Anderson, who is suing the Holy See in Oregon, said he expected the Vatican would have hired a “white-gloved, blue blood,” corporate firm.

“He’s not a bigshot in a big firm but he’s a formidable lawyer,” he said.

Victims’ attorney Kelly Clark went up against Lena in a deposition of Cardinal William Levada, the former archbishop of Portland, Oregon, and now a top Vatican official. Levada was asked to testify in a 2006 deposition to attorneys handling dozens of lawsuits against the archdiocese claiming abuse by Oregon priests.

Clark had few complaints about the deposition, but said he was surprised by all the “interference” thrown up by Lena prior to the deposition to limit what could be asked. Since Levada is an official of a foreign sovereign, he enjoys immunity as an official.

In the end, the judge limited Levada’s testimony to his time in Portland.

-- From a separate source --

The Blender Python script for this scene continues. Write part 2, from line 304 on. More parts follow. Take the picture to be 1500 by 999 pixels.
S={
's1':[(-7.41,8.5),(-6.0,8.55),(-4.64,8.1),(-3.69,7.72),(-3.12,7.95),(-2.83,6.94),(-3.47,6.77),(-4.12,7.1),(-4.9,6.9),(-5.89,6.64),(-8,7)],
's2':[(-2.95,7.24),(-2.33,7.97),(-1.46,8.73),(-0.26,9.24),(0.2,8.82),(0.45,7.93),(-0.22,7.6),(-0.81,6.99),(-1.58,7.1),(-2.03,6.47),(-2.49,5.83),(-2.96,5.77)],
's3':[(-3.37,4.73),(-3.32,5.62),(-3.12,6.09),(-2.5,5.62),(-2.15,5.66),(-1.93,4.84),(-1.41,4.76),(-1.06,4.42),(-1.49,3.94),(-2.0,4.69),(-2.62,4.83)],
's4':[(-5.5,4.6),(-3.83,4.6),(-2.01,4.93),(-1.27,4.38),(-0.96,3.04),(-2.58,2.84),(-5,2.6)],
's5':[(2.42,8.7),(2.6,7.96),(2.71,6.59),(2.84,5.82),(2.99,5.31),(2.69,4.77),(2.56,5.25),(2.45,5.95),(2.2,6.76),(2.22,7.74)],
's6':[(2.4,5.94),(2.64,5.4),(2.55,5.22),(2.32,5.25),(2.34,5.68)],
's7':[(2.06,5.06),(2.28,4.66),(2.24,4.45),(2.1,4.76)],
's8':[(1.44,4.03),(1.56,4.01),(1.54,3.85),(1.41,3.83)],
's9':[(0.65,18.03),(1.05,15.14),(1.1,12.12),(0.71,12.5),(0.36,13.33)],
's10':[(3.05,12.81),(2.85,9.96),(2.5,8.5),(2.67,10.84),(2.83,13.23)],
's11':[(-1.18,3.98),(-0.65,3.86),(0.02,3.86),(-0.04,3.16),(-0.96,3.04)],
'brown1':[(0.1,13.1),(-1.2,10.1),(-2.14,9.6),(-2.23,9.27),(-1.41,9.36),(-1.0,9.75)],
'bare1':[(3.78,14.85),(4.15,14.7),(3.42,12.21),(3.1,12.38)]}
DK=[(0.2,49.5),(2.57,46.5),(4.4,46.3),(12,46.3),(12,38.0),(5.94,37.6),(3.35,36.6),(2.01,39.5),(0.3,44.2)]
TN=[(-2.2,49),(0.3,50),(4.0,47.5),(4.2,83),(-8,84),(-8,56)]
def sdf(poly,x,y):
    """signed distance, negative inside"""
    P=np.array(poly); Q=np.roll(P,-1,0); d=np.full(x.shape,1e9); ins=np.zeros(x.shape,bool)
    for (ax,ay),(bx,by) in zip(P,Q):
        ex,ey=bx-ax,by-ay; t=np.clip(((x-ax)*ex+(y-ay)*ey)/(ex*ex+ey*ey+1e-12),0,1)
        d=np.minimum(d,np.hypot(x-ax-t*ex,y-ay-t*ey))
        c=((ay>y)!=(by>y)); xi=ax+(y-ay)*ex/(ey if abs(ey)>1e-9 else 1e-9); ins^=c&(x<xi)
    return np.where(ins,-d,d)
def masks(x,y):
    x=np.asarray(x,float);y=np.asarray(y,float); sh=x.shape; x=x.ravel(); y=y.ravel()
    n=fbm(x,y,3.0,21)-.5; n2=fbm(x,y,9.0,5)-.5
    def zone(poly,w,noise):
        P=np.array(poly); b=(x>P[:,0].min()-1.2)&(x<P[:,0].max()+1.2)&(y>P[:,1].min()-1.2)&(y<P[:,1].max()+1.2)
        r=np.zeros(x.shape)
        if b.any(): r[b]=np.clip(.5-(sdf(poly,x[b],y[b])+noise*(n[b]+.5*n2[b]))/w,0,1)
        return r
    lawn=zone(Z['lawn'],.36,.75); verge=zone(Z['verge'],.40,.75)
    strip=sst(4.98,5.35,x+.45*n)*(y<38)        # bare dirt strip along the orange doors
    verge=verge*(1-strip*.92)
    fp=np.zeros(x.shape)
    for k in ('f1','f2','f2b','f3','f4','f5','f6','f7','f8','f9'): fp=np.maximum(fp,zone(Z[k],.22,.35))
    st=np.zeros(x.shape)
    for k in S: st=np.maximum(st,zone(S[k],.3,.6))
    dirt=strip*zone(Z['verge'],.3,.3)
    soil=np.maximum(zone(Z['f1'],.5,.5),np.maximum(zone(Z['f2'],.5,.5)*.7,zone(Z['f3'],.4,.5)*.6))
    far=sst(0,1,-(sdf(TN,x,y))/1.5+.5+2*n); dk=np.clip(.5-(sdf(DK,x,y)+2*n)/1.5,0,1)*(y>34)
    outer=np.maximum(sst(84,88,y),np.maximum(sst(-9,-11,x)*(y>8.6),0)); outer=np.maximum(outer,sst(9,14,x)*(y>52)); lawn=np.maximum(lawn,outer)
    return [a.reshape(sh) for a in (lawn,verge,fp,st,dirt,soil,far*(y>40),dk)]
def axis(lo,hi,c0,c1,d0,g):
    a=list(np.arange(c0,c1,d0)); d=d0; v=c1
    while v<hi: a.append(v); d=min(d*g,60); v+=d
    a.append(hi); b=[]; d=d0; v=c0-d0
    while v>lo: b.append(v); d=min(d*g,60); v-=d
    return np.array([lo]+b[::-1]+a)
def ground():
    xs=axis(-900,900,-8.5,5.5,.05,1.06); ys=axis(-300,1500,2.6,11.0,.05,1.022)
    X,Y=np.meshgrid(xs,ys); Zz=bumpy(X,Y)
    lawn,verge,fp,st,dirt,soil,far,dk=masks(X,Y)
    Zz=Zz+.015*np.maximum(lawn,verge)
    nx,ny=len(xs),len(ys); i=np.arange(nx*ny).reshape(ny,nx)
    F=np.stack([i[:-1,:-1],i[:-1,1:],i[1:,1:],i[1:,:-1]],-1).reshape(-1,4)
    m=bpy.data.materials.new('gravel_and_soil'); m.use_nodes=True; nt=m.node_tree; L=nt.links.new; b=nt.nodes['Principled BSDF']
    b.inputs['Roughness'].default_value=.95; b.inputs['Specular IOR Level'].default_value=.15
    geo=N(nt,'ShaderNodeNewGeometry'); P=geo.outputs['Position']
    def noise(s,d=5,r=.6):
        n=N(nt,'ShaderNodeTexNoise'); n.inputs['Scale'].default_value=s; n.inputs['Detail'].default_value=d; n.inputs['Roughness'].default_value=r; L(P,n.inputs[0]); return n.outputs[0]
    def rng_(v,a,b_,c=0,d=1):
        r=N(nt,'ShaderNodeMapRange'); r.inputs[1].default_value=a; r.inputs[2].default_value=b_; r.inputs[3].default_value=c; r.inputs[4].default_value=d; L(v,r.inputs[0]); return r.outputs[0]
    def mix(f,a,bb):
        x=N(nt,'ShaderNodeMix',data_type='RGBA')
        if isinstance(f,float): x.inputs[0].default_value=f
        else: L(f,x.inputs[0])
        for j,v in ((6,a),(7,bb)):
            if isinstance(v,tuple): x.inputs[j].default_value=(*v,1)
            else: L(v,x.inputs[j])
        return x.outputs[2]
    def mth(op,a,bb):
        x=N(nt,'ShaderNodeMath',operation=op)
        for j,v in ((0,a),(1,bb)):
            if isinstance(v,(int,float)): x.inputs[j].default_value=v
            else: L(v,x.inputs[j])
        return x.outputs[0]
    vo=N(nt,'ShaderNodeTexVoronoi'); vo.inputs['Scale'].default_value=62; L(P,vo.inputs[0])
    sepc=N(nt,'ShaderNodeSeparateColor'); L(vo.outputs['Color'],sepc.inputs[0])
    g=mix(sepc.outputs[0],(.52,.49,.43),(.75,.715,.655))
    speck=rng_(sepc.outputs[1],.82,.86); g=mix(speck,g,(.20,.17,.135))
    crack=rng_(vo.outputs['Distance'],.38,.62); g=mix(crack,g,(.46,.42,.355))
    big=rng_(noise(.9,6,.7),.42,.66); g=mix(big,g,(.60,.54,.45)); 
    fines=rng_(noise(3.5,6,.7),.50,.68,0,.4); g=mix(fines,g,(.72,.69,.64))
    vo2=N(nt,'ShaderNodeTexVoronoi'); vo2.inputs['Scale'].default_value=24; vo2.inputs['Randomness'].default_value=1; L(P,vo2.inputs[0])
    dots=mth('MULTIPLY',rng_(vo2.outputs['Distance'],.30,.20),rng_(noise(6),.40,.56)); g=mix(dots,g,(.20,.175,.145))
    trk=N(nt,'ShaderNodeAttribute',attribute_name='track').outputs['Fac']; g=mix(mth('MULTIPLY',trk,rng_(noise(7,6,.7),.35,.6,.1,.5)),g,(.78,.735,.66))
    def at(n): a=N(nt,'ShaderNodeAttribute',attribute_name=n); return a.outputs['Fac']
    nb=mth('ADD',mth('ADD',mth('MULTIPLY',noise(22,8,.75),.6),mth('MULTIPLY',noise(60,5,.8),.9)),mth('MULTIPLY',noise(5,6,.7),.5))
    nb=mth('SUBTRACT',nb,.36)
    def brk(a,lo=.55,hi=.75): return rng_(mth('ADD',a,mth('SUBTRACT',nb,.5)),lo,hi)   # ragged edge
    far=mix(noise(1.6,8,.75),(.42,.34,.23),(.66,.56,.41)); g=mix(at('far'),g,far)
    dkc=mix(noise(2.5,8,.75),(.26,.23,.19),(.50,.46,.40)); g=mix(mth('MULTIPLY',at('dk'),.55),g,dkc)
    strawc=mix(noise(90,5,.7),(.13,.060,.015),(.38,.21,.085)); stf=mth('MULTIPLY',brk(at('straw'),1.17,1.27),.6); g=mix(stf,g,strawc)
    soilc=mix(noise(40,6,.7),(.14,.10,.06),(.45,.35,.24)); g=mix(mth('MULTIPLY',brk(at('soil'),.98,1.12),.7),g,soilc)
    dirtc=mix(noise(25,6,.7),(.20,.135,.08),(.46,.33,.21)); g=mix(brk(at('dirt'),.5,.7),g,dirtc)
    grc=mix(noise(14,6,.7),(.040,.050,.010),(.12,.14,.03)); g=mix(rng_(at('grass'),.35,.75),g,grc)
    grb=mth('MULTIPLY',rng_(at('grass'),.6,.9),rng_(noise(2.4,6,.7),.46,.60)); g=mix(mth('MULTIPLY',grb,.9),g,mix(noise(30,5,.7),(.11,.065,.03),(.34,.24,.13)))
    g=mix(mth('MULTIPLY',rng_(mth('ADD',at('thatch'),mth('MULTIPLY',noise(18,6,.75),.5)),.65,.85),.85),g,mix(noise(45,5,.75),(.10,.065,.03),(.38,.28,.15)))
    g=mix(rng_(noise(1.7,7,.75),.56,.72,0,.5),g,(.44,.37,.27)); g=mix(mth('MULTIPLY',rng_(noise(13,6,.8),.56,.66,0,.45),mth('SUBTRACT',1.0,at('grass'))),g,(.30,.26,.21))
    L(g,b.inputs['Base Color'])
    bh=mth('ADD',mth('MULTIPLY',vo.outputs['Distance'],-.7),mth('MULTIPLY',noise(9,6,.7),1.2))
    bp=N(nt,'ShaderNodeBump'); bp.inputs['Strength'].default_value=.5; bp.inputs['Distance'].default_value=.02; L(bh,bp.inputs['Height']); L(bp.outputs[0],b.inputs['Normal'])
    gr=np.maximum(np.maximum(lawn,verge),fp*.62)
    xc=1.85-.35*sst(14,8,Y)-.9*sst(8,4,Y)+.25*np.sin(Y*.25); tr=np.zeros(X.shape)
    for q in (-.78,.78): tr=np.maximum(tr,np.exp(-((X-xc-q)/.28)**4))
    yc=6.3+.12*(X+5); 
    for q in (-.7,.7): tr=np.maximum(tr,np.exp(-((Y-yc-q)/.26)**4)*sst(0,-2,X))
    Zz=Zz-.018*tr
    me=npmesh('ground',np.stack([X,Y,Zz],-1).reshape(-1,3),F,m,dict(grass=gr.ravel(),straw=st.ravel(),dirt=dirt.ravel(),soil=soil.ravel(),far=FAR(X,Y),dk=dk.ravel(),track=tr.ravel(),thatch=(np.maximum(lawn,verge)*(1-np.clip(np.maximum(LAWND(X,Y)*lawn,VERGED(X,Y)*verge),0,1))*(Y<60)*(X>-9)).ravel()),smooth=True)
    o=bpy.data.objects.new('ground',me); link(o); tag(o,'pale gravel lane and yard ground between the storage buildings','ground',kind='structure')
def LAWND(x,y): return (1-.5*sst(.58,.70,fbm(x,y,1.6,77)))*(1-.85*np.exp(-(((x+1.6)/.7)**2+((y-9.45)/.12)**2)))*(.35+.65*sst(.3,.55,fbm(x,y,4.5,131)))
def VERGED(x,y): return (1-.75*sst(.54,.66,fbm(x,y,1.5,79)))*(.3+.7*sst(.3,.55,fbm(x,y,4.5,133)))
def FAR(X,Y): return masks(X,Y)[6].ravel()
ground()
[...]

“The problem was that ignored a very real legal theory that we were pushing which was that institutional knowledge of the child abuse problem can’t realistically be limited to diocese by diocese knowledge,” Clark said. “You have to be able to say what did the institution as a whole know.”

Lawyers for victims charge that Rome mandated policies to keep abuse secret.

Lena said the judge was correct because she recognized that dioceses are independent of the Holy See.

“The pope is not a five-star general ordering troops around,” Lena said. “Diocesan bishops are not agents or vicars of the pope at all. A bishop’s authority comes from his office. It is the bishop who controls his diocese and what happens.”